** BEGIN WORKING DATA **
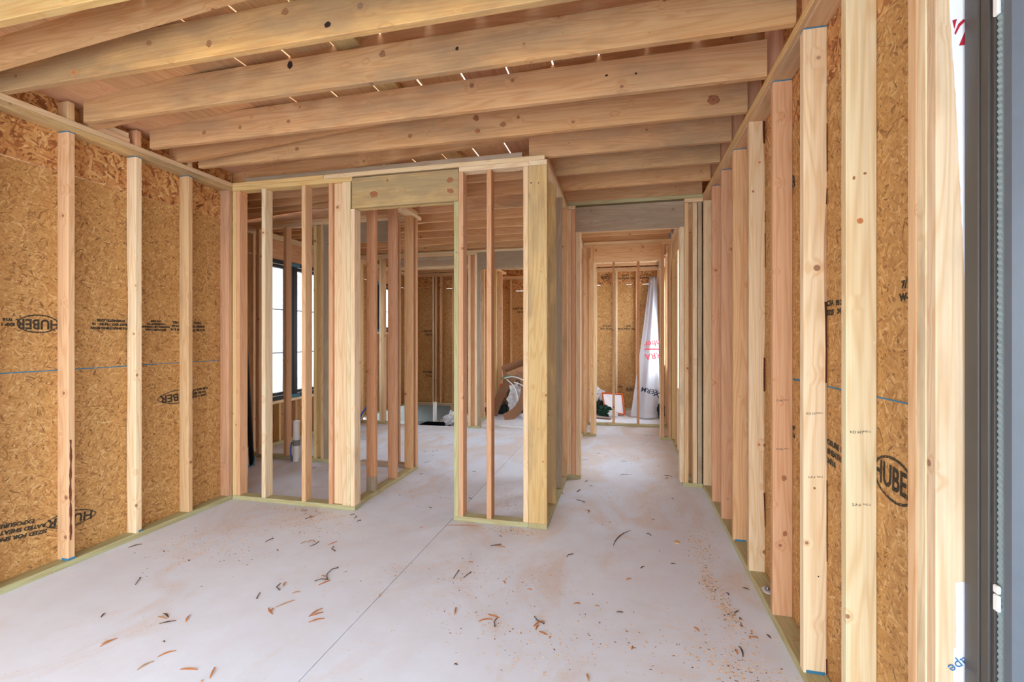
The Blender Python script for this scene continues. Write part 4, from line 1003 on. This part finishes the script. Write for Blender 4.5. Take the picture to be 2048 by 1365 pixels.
def where(v):
    x, y = v.x, v.y
    if y > 4.7: return 'in the hall' if x > -.6 else 'deep in the left room'
    if y > 3.45: return 'in the hall mouth' if x > -.55 else ('behind the left partition' if x < -2.15 else ('behind the partition studs' if x > -1.28 else 'in the left doorway'))
    if x > .35: return 'along the right wall plate'
    if x < -2.6: return 'near the left wall'
    if y > 2.75: return 'in front of the left partition' if x < -1.3 else ('in front of the middle post' if x < -.4 else 'before the hall')
    if x < -1.3: return 'left of the slab joint'
    return 'right of the slab joint' if x < -.6 else 'in the middle of the front slab'
KIN = {'s': ('wood_shaving', 'orange wood shaving', 'shaving'), 'p': ('wood_shaving', 'pale wood shaving', 'shaving'), 'd': ('bark_sliver', 'dark bark sliver', 'sliver'), 'n': ('bent_nail', 'brown bent nail', 'nail')}
def lay(o, kind, mid, L_):
    nm, lab, cat = KIN[kind]; sz = 'long' if L_ > .085 else ('short' if L_ < .045 else 'mid-length')
    return tag(o, sz + ' ' + lab + ' on the slab ' + where(mid), cat, lab + 's ' + where(mid))
def from_to(p, q, kind, i):
    a, b = floor_pt(*p), floor_pt(*q); d = b - a; L_ = max(d.length, .015); mid = (a + b) / 2
    if kind == 'n':
        bend = R.uniform(-.25, .25); m2 = mid + Vector((-d.y, d.x, 0)) * bend
        me = tube_mesh([a - mid + Vector((0, 0, .003)), m2 - mid + Vector((0, 0, .005)), b - mid + Vector((0, 0, .003))], .0022, 6)
        o = link('bent_nail', me, NAIL, None, mid); e = tube_mesh([b - mid + Vector((0, 0, .003)) - d.normalized() * .002, b - mid + Vector((0, 0, .003))], .0045, 8); link('nail_head', e, NAIL, o, mid)
        return lay(o, 'n', mid, L_)
    mat, nm = {'s': SHAVE, 'p': SHAVE_P, 'd': SHAVE_D}[kind], KIN[kind][0]
    me = curl_mesh(L_, .0075 if kind != 'd' else .006, R.uniform(-.35, .35), i, .003)
    o = link(nm, me, mat, None, mid, (0, 0, math.atan2(d.y, d.x))); return lay(o, kind, mid, L_)
def Z(ox, oy, k, l): return [((ox + a / k, oy + b / k), (ox + c / k, oy + d / k), t) for a, b, c, d, t in l]
items = Z(200, 1060, 4.096, [(232, 150, 345, 118, 'd'), (290, 455, 330, 398, 'n'), (5, 725, 45, 685, 'd'), (520, 688, 565, 722, 'd'), (485, 775, 625, 750, 'd'), (470, 715, 545, 735, 'p'),
    (735, 700, 700, 760, 's'), (1355, 105, 1418, 75, 'n'), (1718, 140, 1792, 102, 'n'), (1640, 120, 1700, 95, 'p'), (1700, 110, 1740, 85, 'p'), (1730, 85, 1768, 110, 'p'),
    (1865, 132, 1945, 98, 's'), (1915, 140, 1925, 178, 'n'), (1870, 355, 1950, 315, 'n'), (1865, 358, 1865, 412, 'n'), (1758, 425, 1862, 412, 'n'), (1790, 460, 1895, 415, 's'), (1810, 380, 1845, 388, 's'),
    (1478, 445, 1470, 498, 'n'), (1520, 430, 1500, 470, 's'), (1310, 520, 1285, 568, 'n'), (1375, 645, 1410, 700, 's'), (1420, 645, 1395, 680, 's'), (1708, 716, 1822, 645, 's'), (1730, 712, 1832, 680, 's'),
    (1708, 762, 1840, 730, 's'), (1572, 525, 1640, 512, 'p'), (0, 962, 145, 890, 's'), (10, 940, 110, 905, 'p'), (470, 1045, 625, 993, 's'), (655, 1148, 800, 1152, 's'), (943, 1128, 900, 1225, 's'), (845, 1238, 835, 1249, 's'),
    (300, 1155, 440, 1080, 'p'), (722, 250, 730, 262, 'd'), (1445, 168, 1460, 176, 'd'), (1190, 297, 1212, 292, 'p'), (515, 920, 530, 924, 'd'), (1440, 640, 1600, 580, 'p')])
items += Z(900, 1060, 2.926, [(237, 97, 298, 88, 'n'), (262, 95, 325, 106, 's'), (943, 92, 1045, 2, 'd'), (683, 162, 718, 145, 'n'), (1152, 25, 1175, 36, 'n'), (20, 288, 50, 243, 'n'), (80, 284, 122, 252, 'n'),
    (722, 436, 762, 434, 's'), (450, 350, 480, 356, 's'), (165, 537, 250, 526, 's'), (218, 498, 290, 520, 's'), (276, 520, 262, 570, 'n'), (493, 511, 550, 553, 'n'), (485, 570, 550, 535, 's'), (500, 590, 520, 560, 's'), (520, 600, 570, 620, 's'),
    (580, 640, 592, 628, 's'), (1030, 295, 1060, 288, 's'), (845, 448, 875, 452, 'p'), (1425, 572, 1462, 600, 's'), (1615, 368, 1635, 388, 'd'), (1710, 342, 1752, 354, 'd'), (1664, 492, 1690, 478, 'd'),
    (1690, 520, 1708, 530, 'd'), (1700, 566, 1715, 572, 'd'), (1750, 625, 1758, 642, 's'), (1765, 630, 1805, 640, 's'), (1850, 615, 1878, 640, 'd'), (1695, 685, 1720, 750, 'd'), (1668, 705, 1685, 735, 's'), (1760, 592, 1768, 606, 's'),
    (35, 455, 28, 500, 's'), (310, 300, 325, 320, 's'), (285, 38, 305, 44, 'd'), (800, 845, 812, 890, 'p'), (22, 790, 45, 795, 'd'), (1310, 70, 1345, 85, 'p')])
items += Z(600, 880, 5.689, [(10, 818, 90, 804, 'd'), (60, 905, 120, 875, 'n'), (130, 890, 168, 868, 's'), (570, 862, 618, 852, 'n'), (620, 900, 638, 875, 'n'), (650, 935, 690, 920, 'n'), (1365, 395, 1395, 388, 'd'),
    (1405, 270, 1485, 248, 'd'), (1500, 132, 1515, 138, 'd'), (1550, 125, 1575, 120, 'd'), (1955, 362, 2005, 370, 'd'), (1690, 60, 1745, 52, 'd'), (1910, 665, 1960, 675, 'd'), (1365, 1005, 1400, 1000, 's'), (135, 328, 190, 315, 'd'), (1500, 210, 1500, 200, 's'),
    (1650, 978, 2040, 985, 's'), (1574, 595, 1598, 597, 'd')])
items += Z(1080, 680, 4.265, [(315, 1300, 345, 1280, 'd'), (385, 1215, 410, 1197, 'd'), (690, 1155, 752, 1155, 'n'), (1062, 1160, 1125, 1170, 'n'), (1070, 1190, 1090, 1180, 'n'), (355, 1028, 415, 1030, 'd'), (480, 970, 512, 976, 'd'), (685, 1038, 740, 1042, 'd'), (880, 812, 920, 820, 'd'), (930, 818, 975, 822, 'd'), (1120, 1350, 1140, 1365, 'd')])
items += Z(1040, 860, 6.825, [(775, 960, 885, 995, 'n'), (780, 855, 818, 825, 'n'), (880, 1100, 960, 1120, 's'), (935, 1095, 940, 1140, 'd'), (560, 860, 590, 880, 'd'), (1205, 1270, 1250, 1272, 's')])
items += Z(0, 960, 6.827, [(1750, 930, 1940, 882, 'd')])
for i, (p, q, k) in enumerate(items): from_to(p, q, k, i)
rs = random.Random(11)
for i in range(70):
    x = rs.uniform(-3.1, .6); y = rs.uniform(2.2, 6.5)
    if -3.4 < x < -2.1 and 3.3 < y < 3.6: continue
    if 3.35 < y < 3.55 or (-.75 < x < -.5) or 4.6 < y < 4.85: continue
    a = rs.uniform(0, 6.28); kind = rs.choice('sddpn'); me = curl_mesh(rs.uniform(.015, .05), .006, rs.uniform(-.6, .6), i, .002)
    kind = 'd' if kind == 'n' else kind; v = Vector((x, y, 0))
    lay(link(KIN[kind][0], me, {'s': SHAVE, 'p': SHAVE_P, 'd': SHAVE_D}[kind], None, v, (0, 0, a)), kind, v, .03)
# heaps of sawdust crumbs: too small to pick apart
def crumbs(name, spots, n, seed, mat):
    r = random.Random(seed); V = []; Fc = []
    for _ in range(n):
        cx, cy, sx, sy = r.choice(spots); x = min(r.gauss(cx, sx), RX - .02); y = r.gauss(cy, sy)
        a = r.uniform(0, 6.28); l = r.uniform(.002, .007); w = r.uniform(.001, .003); h = r.uniform(.0008, .003); b = len(V)
        ca, sa = math.cos(a), math.sin(a)
        for (u, v) in ((-l, -w), (l, -w), (l, w), (-l, w)): V.append((x + u * ca - v * sa, y + u * sa + v * ca, .0003))
        V.append((x, y, h)); Fc += [(b, b + 1, b + 4), (b + 1, b + 2, b + 4), (b + 2, b + 3, b + 4), (b + 3, b, b + 4)]
    me = bpy.data.meshes.new(name); me.from_pydata(V, [], Fc); o = link(name, me, mat); tag(o, kind='stuff'); return o
SP = [(.47, 2.9, .03, .12), (.52, 2.6, .03, .10), (.50, 3.4, .05, .2), (-2.6, 3.33, .2, .04), (-.8, 3.33, .1, .04), (-.3, 2.2, .4, .15), (-1.0, 2.6, .4, .15), (-2.7, 2.6, .25, .15), (-1.8, 4.1, .3, .3), (.1, 4.2, .3, .3), (0, 5.5, .4, .6), (-.9, 3.9, .1, .2), (-1.6, 6, .5, .5), (.45, 2.2, .1, .1), (-2.4, 3.1, .3, .1)]
crumbs('sawdust', SP, 3600, 2, SHAVE_P); crumbs('wood_crumbs', SP, 800, 6, SHAVE_D)
# round knock-out disc and the white washer on the plate
dk = link('wood_disc', tube_mesh([(0, 0, 0), (0, 0, .006)], .02, 16), SHAVE_P, None, (*floor_pt(1354, 1086)[:2], .0005)); tag(dk, 'small round pale wood disc on the slab', 'disc')
an = empty('anchor_bolt', (RX + .04, 2.80, .038)); tag(an, 'anchor bolt with white sealant on the right bottom plate', 'bolt')
bm = bmesh.new(); bmesh.ops.create_circle(bm, cap_ends=True, radius=.035, segments=18)
for v in bm.verts: v.co.x *= .75 * (1 + R.uniform(-.12, .12)); v.co.y *= 1 + R.uniform(-.15, .15)
bmesh.ops.solidify(bm, geom=bm.faces[:], thickness=.003); me = bpy.data.meshes.new('sealant'); bm.to_mesh(me); bm.free()
link('sealant', me, WRAP, an, (RX + .04, 2.80, .0405)); link('bolt_shank', tube_mesh([(RX + .04, 2.80, .04), (RX + .04, 2.80, .062)], .007, 10), STEEL, an); link('bolt_nut', tube_mesh([(RX + .04, 2.80, .043), (RX + .04, 2.80, .053)], .013, 6), STEEL, an)
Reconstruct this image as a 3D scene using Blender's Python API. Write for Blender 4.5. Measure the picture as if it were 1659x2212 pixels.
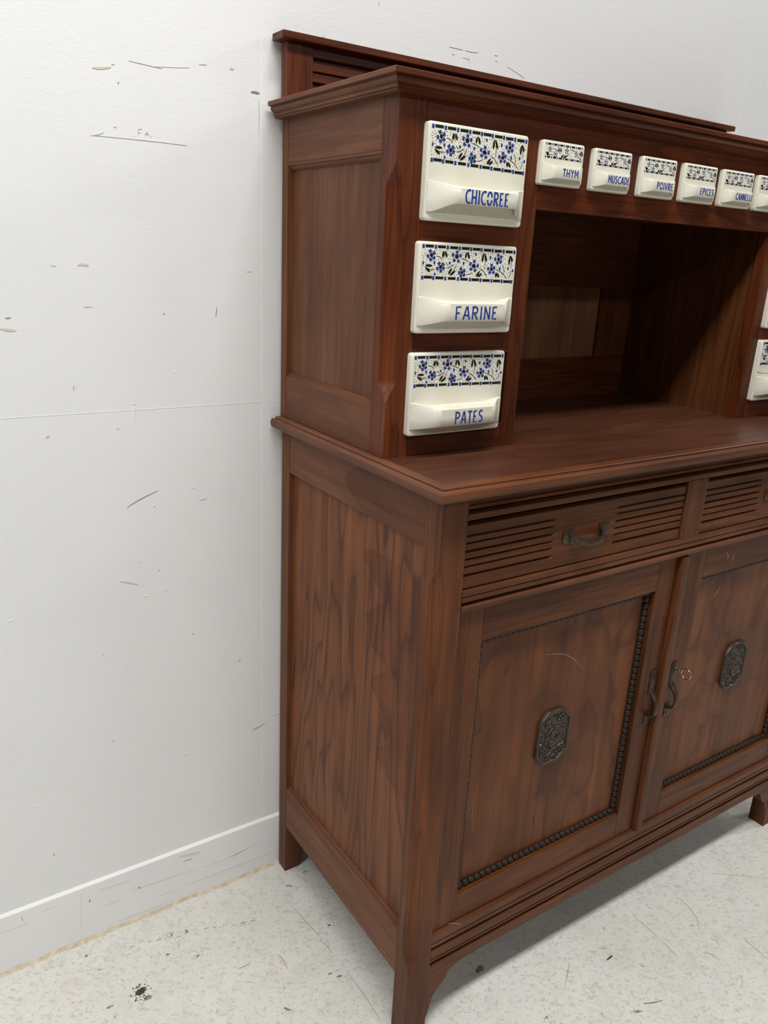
import bpy, bmesh, math, random
from mathutils import Vector, Matrix
random.seed(7)
for o in list(bpy.data.objects): bpy.data.objects.remove(o)
SC = bpy.context.scene
COL = SC.collection
PI = math.pi

# ------------------------------------------------------------------ camera
F_PX = 1698.4
CAM_LOC = Vector((-0.5981, -0.7457, 1.2229))
YAW, PITCH, ROLL = map(math.radians, (-34.184, -18.1865, 2.9044))
cd = bpy.data.cameras.new('camera'); co = bpy.data.objects.new('camera', cd); COL.objects.link(co)
cd.sensor_fit = 'HORIZONTAL'; cd.sensor_width = 36; cd.lens = F_PX / 1659 * 36; cd.clip_start = 0.02
fw = Vector((math.sin(-YAW) * math.cos(PITCH), math.cos(YAW) * math.cos(PITCH), math.sin(PITCH)))
rt = fw.cross(Vector((0, 0, 1))).normalized(); up = rt.cross(fw)
R_ = math.cos(ROLL) * rt + math.sin(ROLL) * up
U_ = -math.sin(ROLL) * rt + math.cos(ROLL) * up
co.matrix_world = Matrix(((R_.x, U_.x, -fw.x, CAM_LOC.x), (R_.y, U_.y, -fw.y, CAM_LOC.y), (R_.z, U_.z, -fw.z, CAM_LOC.z), (0, 0, 0, 1)))
SC.camera = co

# ------------------------------------------------------------------ world, lights, exposure
w = bpy.data.worlds.new('room_air'); SC.world = w; w.use_nodes = True
w.node_tree.nodes['Background'].inputs[0].default_value = (1.0, 0.99, 0.97, 1)
w.node_tree.nodes['Background'].inputs[1].default_value = 0.05
SC.view_settings.view_transform = 'Standard'; SC.view_settings.look = 'None'
SC.view_settings.gamma = 1; SC.view_settings.exposure = 0.08
SC.view_settings.use_curve_mapping = False

def ceiling_and_fill_light(x, y, power, sx=1.25, sy=0.30, z=3.0):
    ld = bpy.data.lights.new('ceiling_and_fill_light', 'AREA'); ld.shape = 'RECTANGLE'; ld.size = sx; ld.size_y = sy
    ld.energy = power; ld.color = (1.0, 0.99, 0.965)
    lo = bpy.data.objects.new('ceiling_and_fill_light', ld); COL.objects.link(lo); lo.location = (x, y, z)
for lx, ly, pw_ in ((-0.25, -0.65, 40), (-1.65, -0.65, 28), (-3.05, -0.65, 22), (3.3, -0.65, 42), (-1.5, -3.4, 20), (0.6, -3.4, 22), (2.7, -3.4, 32)):  # outermost right lamps are unseen fill, added to brighten the right wall
    ceiling_and_fill_light(lx, ly, pw_)

# ------------------------------------------------------------------ materials
def new_mat(name):
    m = bpy.data.materials.new(name); m.use_nodes = True
    nt = m.node_tree; return m, nt, nt.nodes['Principled BSDF']
def lin(c):
    f = lambda v: v / 12.92 if v <= .04045 else ((v + .055) / 1.055) ** 2.4
    return tuple(f(v / 255) for v in c) + (1,)
def nd(nt, t, **k):
    n = nt.nodes.new(t)
    for a, v in k.items(): setattr(n, a, v)
    return n
def lk(nt, a, b): nt.links.new(a, b)
def mth(nt, op, a, b=None, c=None, clamp=False):
    n = nd(nt, 'ShaderNodeMath', operation=op); n.use_clamp = clamp
    for i, v in enumerate((a, b, c)):
        if v is None: continue
        if isinstance(v, (int, float)): n.inputs[i].default_value = v
        else: lk(nt, v, n.inputs[i])
    return n.outputs[0]
def mixc(nt, fac, a, b, mode='MIX'):
    n = nd(nt, 'ShaderNodeMix', data_type='RGBA', blend_type=mode)
    for s, v in ((0, fac), (6, a), (7, b)):
        if isinstance(v, (int, float)): n.inputs[s].default_value = v
        elif isinstance(v, tuple): n.inputs[s].default_value = v
        else: lk(nt, v, n.inputs[s])
    return n.outputs[2]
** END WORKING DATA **
> **STATED TASK**: Using the entries above, extract exactly the lines from the one that contains "Reconstruct this image" through the one that contains "PI = math.pi". Do not carry over any pictures.

> **CORRECT OUTPUT**:
Reconstruct this image as a 3D scene using Blender's Python API. Write for Blender 4.5. Measure the picture as if it were 1659x2212 pixels.
import bpy, bmesh, math, random
from mathutils import Vector, Matrix
random.seed(7)
for o in list(bpy.data.objects): bpy.data.objects.remove(o)
SC = bpy.context.scene
COL = SC.collection
PI = math.pi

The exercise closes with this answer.